Na versão do blogueiro, cerca de dois meses após o post e o comentário um escritório de advocacia da capital cearense entrou em contato com ele.
“Eles queriam, por telefone, que eu identificasse o autor do comentário. (…) No início achei que fosse algo muito estranho. Uma pessoa me liga e pede a identificação de um comentarista do blog. Eu não passei. Consultei o sindicato dos jornalistas do Ceará, a assessoria jurídica deles e no início de setembro chegou o mandato de citação do 11º Juizado Especial Cível.”

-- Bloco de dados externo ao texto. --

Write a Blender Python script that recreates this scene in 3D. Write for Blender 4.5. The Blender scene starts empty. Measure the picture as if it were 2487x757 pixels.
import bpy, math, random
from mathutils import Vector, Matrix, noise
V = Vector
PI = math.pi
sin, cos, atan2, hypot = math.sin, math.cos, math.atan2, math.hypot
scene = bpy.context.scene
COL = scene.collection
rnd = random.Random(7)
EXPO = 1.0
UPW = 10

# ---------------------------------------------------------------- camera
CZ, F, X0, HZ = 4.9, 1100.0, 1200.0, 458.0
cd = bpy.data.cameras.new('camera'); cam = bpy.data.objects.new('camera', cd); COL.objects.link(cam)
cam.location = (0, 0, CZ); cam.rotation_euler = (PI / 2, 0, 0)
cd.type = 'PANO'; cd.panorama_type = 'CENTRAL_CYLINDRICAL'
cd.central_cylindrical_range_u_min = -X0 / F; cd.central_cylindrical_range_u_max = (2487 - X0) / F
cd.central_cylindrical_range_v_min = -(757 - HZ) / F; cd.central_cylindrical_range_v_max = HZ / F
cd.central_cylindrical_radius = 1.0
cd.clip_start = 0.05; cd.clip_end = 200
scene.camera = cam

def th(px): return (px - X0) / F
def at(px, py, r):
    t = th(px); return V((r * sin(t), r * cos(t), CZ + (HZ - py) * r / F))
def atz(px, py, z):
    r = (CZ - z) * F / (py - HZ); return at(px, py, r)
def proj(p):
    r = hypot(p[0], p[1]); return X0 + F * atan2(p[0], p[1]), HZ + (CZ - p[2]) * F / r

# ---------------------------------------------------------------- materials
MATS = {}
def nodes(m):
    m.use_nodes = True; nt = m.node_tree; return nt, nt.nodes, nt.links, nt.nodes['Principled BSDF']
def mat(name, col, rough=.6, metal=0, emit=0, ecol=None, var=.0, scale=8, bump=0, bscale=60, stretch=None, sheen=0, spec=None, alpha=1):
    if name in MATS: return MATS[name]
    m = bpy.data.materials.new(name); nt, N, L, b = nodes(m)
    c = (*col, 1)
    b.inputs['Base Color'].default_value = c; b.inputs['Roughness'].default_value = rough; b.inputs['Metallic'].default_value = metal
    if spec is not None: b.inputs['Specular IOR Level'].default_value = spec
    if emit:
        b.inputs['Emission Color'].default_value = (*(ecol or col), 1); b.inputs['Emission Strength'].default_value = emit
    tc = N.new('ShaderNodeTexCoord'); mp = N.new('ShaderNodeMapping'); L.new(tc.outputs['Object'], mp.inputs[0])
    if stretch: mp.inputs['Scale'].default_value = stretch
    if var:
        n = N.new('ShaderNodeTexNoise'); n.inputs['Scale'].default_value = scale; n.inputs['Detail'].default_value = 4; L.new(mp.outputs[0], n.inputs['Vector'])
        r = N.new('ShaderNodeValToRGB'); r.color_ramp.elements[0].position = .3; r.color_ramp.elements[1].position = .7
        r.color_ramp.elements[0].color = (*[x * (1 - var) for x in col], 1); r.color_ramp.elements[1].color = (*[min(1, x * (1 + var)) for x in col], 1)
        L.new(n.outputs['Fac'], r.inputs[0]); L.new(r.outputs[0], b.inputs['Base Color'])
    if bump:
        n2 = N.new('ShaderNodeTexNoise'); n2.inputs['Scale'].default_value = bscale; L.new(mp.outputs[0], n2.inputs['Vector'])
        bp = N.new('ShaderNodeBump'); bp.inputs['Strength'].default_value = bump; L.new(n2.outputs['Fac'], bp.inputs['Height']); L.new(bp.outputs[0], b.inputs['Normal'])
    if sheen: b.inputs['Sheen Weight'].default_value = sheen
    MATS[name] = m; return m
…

O estudante afirma que, embora não tenha passado a identificação de imediato, retirou o comentário do ar após o primeiro contato. “A minha intenção desde o princípio foi produzir conteúdo relevante e acima de tudo, local. Nunca tive a intenção de promover ataque nenhum a ninguém.”
Segundo Emílio, o e-mail dado pelo internauta era falso.
O advogado da freira, Helder Nascimento, diz que a Justiça avaliou o caso como “violação do direito de imagem”. “Ele (Emílio) é o responsável pelo blog e foram veiculadas matérias ofensivas à pessoa que é uma religiosa, uma freira. E isso foi interpretado como excesso na liberdade de expressão.”
Mediação
Para o advogado, o blogueiro deveria ter bloqueado as ofensas. “O blog tem mediador que faz a filtragem. Se isso existe tem uma finalidade, não está ali à toa. Ele permitiu que fosse veiculada uma ofensa a outra pessoa. (…) Embora ele não se sinta responsável, tem uma responsabilidade que extrapola o querer dele.”
O advogado avalia ainda que a internet “não é um campo ilimitado”. “Há muita discussão sobre o uso da internet. Mas há limite técnico em todas as relações, inclusive na internet.”
Emílio diz se sentir injustiçado pela sentença. “Me sinto tão vítima quanto a Irmã Eulália. Na minha inexperiência jurídica, fui usado por alguém que certamente e deliberadamente queria atacar a diretora da escola e usou meu blog e a minha boa fé pra isso. Acho importante ponderar isso. Me sinto usado por um anônimo e punido por algo que eu nunca queria que tivesse acontecido.”
De acordo com o estudante, o blog existe desde 2006 e analisa a mídia local e o cotidiano de Fortaleza.
Para o blogueiro, casos como o dele poderiam ser evitados com uma legislação clara sobre a internet.
“Quero mobilizar e sensibilizar as pessoas que militam nas redes sociais da importância de discutirmos e pressionarmos nossas autoridades para uma legislação clara e que possa amparar quem produz conteúdo na rede. Toda vez que conto essa história para alguém as pessoas ficam impressionadas. Há muita desinformação sobre tudo isso.”